Griffin first became interested in rockets when he was in third grade after watching the movie “October Sky” with his grandfather.
“There was a humongous rocket they shot at the end of the movie,” said Jacob. “I thought that was so cool. I wanted to learn how to do that.”
Jacob decided to do some Internet research and learn how to shoot rockets himself. He figured if he saved up his money, he could pursue this new hobby.
He started with smaller rockets until his freshman year in high school when he started building and launching high-powered rockets.
“You can get on YouTube and watch videos all day and think that looks cool, that sounds cool,” said Jacob. “But when you actually get out there and you have those really big motors that shake the ground, that shake your chest and you can really feel it, it’s an adrenaline rush.”

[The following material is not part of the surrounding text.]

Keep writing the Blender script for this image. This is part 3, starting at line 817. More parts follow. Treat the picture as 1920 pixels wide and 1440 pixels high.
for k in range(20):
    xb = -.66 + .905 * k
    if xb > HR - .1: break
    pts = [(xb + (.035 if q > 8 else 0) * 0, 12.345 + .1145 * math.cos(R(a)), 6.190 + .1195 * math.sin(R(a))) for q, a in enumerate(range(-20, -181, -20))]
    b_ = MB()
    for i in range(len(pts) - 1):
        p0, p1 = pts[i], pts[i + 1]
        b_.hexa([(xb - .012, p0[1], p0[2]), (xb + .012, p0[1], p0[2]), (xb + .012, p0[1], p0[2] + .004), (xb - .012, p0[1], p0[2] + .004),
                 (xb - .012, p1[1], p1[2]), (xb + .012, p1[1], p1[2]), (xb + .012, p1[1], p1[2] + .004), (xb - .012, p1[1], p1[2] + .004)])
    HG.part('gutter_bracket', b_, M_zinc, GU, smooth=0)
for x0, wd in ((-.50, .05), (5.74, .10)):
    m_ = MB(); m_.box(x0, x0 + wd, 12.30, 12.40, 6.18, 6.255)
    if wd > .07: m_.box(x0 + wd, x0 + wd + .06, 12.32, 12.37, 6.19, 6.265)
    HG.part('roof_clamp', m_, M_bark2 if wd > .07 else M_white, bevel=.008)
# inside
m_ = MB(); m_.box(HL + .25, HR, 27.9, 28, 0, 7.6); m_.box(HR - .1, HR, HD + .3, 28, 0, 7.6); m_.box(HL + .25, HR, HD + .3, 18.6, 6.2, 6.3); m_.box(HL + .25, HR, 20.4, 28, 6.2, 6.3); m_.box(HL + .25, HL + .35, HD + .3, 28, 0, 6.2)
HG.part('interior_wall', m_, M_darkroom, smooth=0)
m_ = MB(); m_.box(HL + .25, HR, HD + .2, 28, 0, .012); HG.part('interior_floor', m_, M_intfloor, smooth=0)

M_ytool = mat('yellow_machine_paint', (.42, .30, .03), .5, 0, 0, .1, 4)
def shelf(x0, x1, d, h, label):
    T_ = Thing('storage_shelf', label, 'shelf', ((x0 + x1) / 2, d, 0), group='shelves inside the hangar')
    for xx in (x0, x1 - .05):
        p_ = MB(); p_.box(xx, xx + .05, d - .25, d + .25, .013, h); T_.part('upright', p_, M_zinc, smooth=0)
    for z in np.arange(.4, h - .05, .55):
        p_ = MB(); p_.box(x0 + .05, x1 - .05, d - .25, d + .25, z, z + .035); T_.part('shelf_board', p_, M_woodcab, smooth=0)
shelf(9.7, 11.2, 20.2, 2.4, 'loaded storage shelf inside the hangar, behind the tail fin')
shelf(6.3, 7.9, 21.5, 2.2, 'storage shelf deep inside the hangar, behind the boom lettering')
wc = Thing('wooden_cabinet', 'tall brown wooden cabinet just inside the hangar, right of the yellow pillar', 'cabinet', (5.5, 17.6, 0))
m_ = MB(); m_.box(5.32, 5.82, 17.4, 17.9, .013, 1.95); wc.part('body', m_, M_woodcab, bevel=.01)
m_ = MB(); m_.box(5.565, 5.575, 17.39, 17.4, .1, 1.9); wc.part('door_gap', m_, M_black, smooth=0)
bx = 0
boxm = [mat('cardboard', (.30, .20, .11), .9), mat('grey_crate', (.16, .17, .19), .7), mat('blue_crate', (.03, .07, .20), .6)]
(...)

Jacob spent 13 hours straight to build a yellow, fiberglass rocket he says is his favorite. He said that’s the least amount of time he has ever spent on a rocket.
“It’s a game of patience. If you have the patience to sit down and build one, you will have a really nice-looking rocket that you can show off at the launches,” he said.
Jacob has rockets over eight feet long. He is presently working on one that is 24 feet long. He says with the right motors, his newest rocket can climb 20,000 feet and do mach 1.6 with 6,000 pounds of thrust. The rocket motors are about two feet long and are about as round as his hand.
The motors and propellant to send his rocket to 20,000 feet can cost as much as $2,500. This does not include the cost of designing the rocket, which will cost around $500.
Most of the rockets Jacob launches cost $50 to $100. The hobby can be engaging regardless of your price range, Jacob says.
“You can start with the little finger-sized rockets that are maybe $1 or $2 to maybe $5 apiece, and can go on up to maybe $3,000 or $4,000 worth of motors.”
 Jacob pays for his hobby by being a soccer referee and working at Short Mountain Bible Camp. He says his grandparents provide the majority of his hobby money.
“They like to see me do this and succeed,” he says. His grandparents, along with his parents and his friends attend his launches.
Most of Jacob’s launches are held at Mid Tenn Turf in Summitville. Mid Tenn Turf allows the Huntsville Area Rocketry Association club to launch on one flat square mile of its sod farm. People come from as far away as Nashville and Huntsville to fly their rockets during these launches.
“Every time I go to a launch, I learn something new,” said Jacob. “The older men tell me what I should try or do differently if something goes wrong. It’s very rare I go to a launch and I haven’t learned something new.”
He has had rockets crash and had to dig them out of the ground with a shovel they go into the ground so far.
The rockets have flight computers. The program will tell it to let out a parachute. The rocket comes down around 60 mph. The parachute will let it come down at about 10 or 12 mph so it will not hurt anyone’s property.
The larger rockets have enough force they could go through an overhead flying airplane. Thus, the Federal Aviation Administration (FAA) must OK an area for rocket launching. Jacob says the FAA will give his club a two-hour clearance and not airplanes to fly overhead during a launch.
Southern Thunder will hold a regional launch in Summitville on June 23-24. There is no fee to watch the launches. There is a $20 per person fee to shoot anything low power.
Jacob says he and Ryan Mellons are the only teenagers in this area to have high-power certification from the National Association of Rocketry. Jacob’s certification is in the junior division because he is under 18.
Information on rocketry can be found at  Anyone can become a member and support the organization and fly small rockets or can become certified to fly high-powered ones.
Jacob’s future plans are to attend the University of Alabama in Huntsville to study aerospace engineering. He likes flight dynamics and seeing how rockets work. He hopes to build NASA rocket motors someday.